Why are they threatening to reduce aircraft when you can''t get a seat to BWI if you connect through PHL unless you pick an odd time way in advance our pay an outrageous fare? Why did they reduce service at ORF and let Delta bring in 757s to become ORF''s #1 carrier for the first time ever?
I like it. You might also want to consider using the ERJ-170s on Caribbean routes during the high season on routes where US currently operates only Sat/Sun service only.

Add Monday and Friday to the mix.

The evening Caribbean bank would also capture some west coast/midwest passengers. Currently, if you want to go from LAX to MBJ, you'd have to take a red-eye. This would allow for a single day movement.

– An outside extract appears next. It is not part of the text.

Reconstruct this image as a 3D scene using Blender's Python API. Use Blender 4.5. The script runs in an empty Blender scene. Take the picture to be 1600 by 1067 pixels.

You can't really do DEN-SXM because the first DEN-CLT flight arrives after the CLT-SXM flight has departed. The evening bank would permit not only these connections, the European connections (Europeans love the Caribbean), but would also allow for heavier booking of the morning flights (permit overbooking with a reasonable expectation that some passengers would take the bump).
Wow. Just did a check of US''s service to the Caribbean. For July 5, I counted 43 different Caribbean flights. That''s a lot. Toss in the code shares to ANU, EUX, and the like, and you''re well above 50.
With the addition of the RJ/SJ''s and our entry into the STAR Alliance, I think it would be a great idea to add an evening bank to the Caribbean out of PHL. If we had added RJ/SJ service to some of the most popular Caribbean destinations out of PHL it would allow customers in Europe same day service on US. Then the RJ/SJ could RON in the islands and make up originators in the morning. Again providing same day service from the islands to Europe.

Also adding service from TPA, MCO or FLL to the islands with the use of RJ/SJ''s would eliminate the need to back track to CLT to stay on US.
On 6/30/2003 1:37:41 PM MarkMyWords wrote:

I counted 54 flights on Sat to the Caribbean, and that is before the code share (goCaribbean) and express (to ELH, MHH, GHB and TCB.) Add to that the recently announced additional serivce due this fall and we will be very close to 60.....then add in the GoCaribbean and express!


I did not count BDA in that which should add about 5 or 6.
I counted 54 flights on Sat to the Caribbean, and that is before the code share (goCaribbean) and express (to ELH, MHH, GHB and TCB.) Add to that the recently announced additional serivce due this fall and we will be very close to 60.....then add in the GoCaribbean and express!
I think Chip has hit the nail on the head with his hypothetical 2011 fleet...150 mainline aircraft is where JCMD would love to go. The EMB190 is a F100/DC-9/737-200 replacement but only the most ardent kool-aide drinkers would think for a moment that Dave is going to let that aircraft anywhere near the "mainline" (and what a joke that word is coming to be).

But my bet is long before 2011 the industry will stabilize to some extent and consolidation will resume with US Airways a natural target. Bronner & Siegel will cash out and be long gone.